荷物を車に詰め込み、ホテルをチェックアウトした。
チェックアウトしながら、旦那が息子に「ヒッチハイカーはどんな人間かわからない。危険な事態になるかもしれない。絶対に乗せるなよ~」と言っている。
息子が「うん、そうだね。僕が将来運転する時は絶対に乗せないよ。」と答えている。
ホテルを後にして向かったのはレイク・シスキュー。
そこに向かう途中の路上で、ヒッチハイカーが手を上げている。
もちろん無視するやろ・・と思ったら、旦那がブレーキを踏み車がスローダウンした。
嘘~!えっえっ?乗せるの~?
「冗談でしょー!」と息子と私が叫ぶ。
さっき、「危険な事態になるから絶対に乗せるな。」って言ったのは誰?
旦那はお構いなしに車を停めて、どこまで行くのかを聞いている。
ヒッチハイカーは女の人だった。
(・・だから?)
「キャッスルレイクまで行くんだけど、乗せてくれない?」と言われ、
「キャッスルレイクにも行くけど、最初にレイクシスキューで降りるよ。」と受け答えている。
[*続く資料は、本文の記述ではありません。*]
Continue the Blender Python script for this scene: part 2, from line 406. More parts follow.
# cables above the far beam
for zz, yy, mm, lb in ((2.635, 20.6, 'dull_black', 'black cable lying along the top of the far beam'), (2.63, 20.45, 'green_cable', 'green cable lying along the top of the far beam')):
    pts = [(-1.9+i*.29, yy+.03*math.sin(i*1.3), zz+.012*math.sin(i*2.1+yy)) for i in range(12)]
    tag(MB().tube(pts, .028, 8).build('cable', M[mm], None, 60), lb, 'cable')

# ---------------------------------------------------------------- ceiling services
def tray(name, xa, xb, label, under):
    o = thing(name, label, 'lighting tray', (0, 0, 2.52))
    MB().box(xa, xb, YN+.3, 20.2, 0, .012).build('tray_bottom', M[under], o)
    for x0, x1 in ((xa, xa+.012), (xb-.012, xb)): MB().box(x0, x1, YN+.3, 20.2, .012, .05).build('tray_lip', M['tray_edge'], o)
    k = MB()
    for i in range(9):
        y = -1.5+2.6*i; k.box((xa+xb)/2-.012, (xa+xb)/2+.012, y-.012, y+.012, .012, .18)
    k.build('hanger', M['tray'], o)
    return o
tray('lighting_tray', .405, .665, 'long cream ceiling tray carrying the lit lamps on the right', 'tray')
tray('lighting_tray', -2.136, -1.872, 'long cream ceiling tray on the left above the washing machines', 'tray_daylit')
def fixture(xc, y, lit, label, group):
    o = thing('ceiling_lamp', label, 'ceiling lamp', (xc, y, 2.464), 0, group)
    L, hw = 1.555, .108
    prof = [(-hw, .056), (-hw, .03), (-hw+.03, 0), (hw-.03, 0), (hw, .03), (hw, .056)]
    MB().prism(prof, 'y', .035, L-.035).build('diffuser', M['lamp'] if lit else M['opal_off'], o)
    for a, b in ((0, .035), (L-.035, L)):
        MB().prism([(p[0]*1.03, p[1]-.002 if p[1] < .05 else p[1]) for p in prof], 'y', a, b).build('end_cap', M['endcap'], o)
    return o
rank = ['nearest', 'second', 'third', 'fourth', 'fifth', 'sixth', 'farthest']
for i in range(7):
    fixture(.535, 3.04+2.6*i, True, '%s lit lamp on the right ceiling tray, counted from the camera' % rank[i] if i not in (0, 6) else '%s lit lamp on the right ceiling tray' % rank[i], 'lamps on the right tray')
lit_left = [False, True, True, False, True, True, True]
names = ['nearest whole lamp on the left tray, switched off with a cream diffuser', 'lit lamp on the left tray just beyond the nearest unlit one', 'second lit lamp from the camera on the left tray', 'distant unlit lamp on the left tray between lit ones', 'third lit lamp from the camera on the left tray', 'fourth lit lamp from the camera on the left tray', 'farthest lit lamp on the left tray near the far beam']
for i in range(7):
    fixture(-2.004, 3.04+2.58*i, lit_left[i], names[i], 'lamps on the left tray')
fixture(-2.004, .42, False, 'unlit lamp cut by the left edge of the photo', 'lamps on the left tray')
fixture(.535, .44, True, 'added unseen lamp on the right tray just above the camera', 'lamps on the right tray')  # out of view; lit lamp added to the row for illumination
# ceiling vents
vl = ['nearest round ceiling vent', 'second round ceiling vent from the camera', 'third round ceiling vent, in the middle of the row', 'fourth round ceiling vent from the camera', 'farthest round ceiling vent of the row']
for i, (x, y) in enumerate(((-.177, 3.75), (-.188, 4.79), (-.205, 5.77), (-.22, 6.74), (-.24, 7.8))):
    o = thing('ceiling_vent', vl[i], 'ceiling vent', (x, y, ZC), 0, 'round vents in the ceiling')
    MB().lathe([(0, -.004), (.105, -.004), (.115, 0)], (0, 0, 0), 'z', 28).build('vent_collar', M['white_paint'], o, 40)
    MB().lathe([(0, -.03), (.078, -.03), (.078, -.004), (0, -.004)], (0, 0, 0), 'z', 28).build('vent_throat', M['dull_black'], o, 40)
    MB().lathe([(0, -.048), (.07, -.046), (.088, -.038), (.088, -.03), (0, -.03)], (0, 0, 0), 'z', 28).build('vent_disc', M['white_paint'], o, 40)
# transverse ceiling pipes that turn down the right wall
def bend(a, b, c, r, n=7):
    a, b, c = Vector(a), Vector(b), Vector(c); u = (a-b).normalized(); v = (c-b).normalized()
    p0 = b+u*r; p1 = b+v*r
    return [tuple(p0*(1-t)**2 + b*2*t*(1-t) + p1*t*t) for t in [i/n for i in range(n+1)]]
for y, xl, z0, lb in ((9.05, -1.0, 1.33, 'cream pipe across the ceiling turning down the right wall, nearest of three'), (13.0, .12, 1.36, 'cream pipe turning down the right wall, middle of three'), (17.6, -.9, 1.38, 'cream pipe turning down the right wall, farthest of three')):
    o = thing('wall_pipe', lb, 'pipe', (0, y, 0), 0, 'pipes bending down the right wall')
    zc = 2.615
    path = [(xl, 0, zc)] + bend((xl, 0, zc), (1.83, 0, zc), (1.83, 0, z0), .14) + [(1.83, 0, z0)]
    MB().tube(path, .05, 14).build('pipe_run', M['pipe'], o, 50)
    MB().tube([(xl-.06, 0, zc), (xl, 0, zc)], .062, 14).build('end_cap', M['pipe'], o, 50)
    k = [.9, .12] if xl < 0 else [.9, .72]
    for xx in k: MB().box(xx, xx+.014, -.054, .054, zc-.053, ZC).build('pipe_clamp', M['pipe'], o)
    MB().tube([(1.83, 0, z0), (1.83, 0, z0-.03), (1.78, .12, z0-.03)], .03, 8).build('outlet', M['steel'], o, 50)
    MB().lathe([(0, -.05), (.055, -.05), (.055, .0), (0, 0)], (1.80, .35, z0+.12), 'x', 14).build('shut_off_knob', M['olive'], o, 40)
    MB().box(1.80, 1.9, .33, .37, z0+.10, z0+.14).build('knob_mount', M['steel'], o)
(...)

後部座席はクーラーボックスなど荷物がいっぱいで座る空間などない・・
なのに、「乗って・・」と旦那がクーラーボックスを息子のほうに押しやり、彼女を車内に入れた。
耳あて付きの毛糸の帽子をかぶり、膝までのスエードのブーツを履き、ノースリーブのワンピースを着ている。
格好はちょっと変やけど、シャスタは何でもありやから、まあええわ・・と思って、挨拶をした。
最初はお愛想で彼女と話をしていたが、威圧的な態度と私達を無視して旦那とベラベラ話す態度になんだかムッとしきた。
息子と私は会話に参加しなくなり外の景色に集中していた。
彼女は1人で鼻歌を歌い、その場を凌いでいる。
数分でレイクシスキューに到着し、車から降りた。
彼女はこの駐車場で別の車を探すと言っている。
別の車が見つからなかったら、キャッスルレイクまで一緒かも・・
と思いながら手を振った。
彼女は旦那に駆け寄って来て、コソコソと話をしている。
私と息子は先に歩き始めた。
駐車場から湖までのトレイルを歩く。
旦那も後から追いついてきた。
歩きながら息子と私は旦那に非難轟々。
「なんで乗せたんーー?」と旦那を攻めまくった。
「もう絶対にしないから・・」と約束する旦那。
「信じられへんー!」と、なかなか平常心に戻れない私だった。
そんな私達とは裏腹に、湖とシャスタ山は整然とそこに居た。
何もかもが静かで、とても美しい。
静けさの中、心がだんだん安らいでくる。
さっきまでの心の葛藤が嘘のように消えていく。
旦那とも息子とも離れて、1人で瞑想・・・
木漏れ日がやさしい。
静寂の中で、さっきのことをもう一度思い起こしてみた。
きっと何か意味があるのだろう。
シャスタは思いがけないことが普通に起こる場所なのだから・・・
しかし、ふと1時間前のことを思い出し、「彼女が駐車場に居てるかも・・」とちょっとドキドキしながら車に戻った。